§ REQUIREMENT: Go through the records below line by line. Count the lines with "this" and give the count alone.

§ DATASET RECORDS:
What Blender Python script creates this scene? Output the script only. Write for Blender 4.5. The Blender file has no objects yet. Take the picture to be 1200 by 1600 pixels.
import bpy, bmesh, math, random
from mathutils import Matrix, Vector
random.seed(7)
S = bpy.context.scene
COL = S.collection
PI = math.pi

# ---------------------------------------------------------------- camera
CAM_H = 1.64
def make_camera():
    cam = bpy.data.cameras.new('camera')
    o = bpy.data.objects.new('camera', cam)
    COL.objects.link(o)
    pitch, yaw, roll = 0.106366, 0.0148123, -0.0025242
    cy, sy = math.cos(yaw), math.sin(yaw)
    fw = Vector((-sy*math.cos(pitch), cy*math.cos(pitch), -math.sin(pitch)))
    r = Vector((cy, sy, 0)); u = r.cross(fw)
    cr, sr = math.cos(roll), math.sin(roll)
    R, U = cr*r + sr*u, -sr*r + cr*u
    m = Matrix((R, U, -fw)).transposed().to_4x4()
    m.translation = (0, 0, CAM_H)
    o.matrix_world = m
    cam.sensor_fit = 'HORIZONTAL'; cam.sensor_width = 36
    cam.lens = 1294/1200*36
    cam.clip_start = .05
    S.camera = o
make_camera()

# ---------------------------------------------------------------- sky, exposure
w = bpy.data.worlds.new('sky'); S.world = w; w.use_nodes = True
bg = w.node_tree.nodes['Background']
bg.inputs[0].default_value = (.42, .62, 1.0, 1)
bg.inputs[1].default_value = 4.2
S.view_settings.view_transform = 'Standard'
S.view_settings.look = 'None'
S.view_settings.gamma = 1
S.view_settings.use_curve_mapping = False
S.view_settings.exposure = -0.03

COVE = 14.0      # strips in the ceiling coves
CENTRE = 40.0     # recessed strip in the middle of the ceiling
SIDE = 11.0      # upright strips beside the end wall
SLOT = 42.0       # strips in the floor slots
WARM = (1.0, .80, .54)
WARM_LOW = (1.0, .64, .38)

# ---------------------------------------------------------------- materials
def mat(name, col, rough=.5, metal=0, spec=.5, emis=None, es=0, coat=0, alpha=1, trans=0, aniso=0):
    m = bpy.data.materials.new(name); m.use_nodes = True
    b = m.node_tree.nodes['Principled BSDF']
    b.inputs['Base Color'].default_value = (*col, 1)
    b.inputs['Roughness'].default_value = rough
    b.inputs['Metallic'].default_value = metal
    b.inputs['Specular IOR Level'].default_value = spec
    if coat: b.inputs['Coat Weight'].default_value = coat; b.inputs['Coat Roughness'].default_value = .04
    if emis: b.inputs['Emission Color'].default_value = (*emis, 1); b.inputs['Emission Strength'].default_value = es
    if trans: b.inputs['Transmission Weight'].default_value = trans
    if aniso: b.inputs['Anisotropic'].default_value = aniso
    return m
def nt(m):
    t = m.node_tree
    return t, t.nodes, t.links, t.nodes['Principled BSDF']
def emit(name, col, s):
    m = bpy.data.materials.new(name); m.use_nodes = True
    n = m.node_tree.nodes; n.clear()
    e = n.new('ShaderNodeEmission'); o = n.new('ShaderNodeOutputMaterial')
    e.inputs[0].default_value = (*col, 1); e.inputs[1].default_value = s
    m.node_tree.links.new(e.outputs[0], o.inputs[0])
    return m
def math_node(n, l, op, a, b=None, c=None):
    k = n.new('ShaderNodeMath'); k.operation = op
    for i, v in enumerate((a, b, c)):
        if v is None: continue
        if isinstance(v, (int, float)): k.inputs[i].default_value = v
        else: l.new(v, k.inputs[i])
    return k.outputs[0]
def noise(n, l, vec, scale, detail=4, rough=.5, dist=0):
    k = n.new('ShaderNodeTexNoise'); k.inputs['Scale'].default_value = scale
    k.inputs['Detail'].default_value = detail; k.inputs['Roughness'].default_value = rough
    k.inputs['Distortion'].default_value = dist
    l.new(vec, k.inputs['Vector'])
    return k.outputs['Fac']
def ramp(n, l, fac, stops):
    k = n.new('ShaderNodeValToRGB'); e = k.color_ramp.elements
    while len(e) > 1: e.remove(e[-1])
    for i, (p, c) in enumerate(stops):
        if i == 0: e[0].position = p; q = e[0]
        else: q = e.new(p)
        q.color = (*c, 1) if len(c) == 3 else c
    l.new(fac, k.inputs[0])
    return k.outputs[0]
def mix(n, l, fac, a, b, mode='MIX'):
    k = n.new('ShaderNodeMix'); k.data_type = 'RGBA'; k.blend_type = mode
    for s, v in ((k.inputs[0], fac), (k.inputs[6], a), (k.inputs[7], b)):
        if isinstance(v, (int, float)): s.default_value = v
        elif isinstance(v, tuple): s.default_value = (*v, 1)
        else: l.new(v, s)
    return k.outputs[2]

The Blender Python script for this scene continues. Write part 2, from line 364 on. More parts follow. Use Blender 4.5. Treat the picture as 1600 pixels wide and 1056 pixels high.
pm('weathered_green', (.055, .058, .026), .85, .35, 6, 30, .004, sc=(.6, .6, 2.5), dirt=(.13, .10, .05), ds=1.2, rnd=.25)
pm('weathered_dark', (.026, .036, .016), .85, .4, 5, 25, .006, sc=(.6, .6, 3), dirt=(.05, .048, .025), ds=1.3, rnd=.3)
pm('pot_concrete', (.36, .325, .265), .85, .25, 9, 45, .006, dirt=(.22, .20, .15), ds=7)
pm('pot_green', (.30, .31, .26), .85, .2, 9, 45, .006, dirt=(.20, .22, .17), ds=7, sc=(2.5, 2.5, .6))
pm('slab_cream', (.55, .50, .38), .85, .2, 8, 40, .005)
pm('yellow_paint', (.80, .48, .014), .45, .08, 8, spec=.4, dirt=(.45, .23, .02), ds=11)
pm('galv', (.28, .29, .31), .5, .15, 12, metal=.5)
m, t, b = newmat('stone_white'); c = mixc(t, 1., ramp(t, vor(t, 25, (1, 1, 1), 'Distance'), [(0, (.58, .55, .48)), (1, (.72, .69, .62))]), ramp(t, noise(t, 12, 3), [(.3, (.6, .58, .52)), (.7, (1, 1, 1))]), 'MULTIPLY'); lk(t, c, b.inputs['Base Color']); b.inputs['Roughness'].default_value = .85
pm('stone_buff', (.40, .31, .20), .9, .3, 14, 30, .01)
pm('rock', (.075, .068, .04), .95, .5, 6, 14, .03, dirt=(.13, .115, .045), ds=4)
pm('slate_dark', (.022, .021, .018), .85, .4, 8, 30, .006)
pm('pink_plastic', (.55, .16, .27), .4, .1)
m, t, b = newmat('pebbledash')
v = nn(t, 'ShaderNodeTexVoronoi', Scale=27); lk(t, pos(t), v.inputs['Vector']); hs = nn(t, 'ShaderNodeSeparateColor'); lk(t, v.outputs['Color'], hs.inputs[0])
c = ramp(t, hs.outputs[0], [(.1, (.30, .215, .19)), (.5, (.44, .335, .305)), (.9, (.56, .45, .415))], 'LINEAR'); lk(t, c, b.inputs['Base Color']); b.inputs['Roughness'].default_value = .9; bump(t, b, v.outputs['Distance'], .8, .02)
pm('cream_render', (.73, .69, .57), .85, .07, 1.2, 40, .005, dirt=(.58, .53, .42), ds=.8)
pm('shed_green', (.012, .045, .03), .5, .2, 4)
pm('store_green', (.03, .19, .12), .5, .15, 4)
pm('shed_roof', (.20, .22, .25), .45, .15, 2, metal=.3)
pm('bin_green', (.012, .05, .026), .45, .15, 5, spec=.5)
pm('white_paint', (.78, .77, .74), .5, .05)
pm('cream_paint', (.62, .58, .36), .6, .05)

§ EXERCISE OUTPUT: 2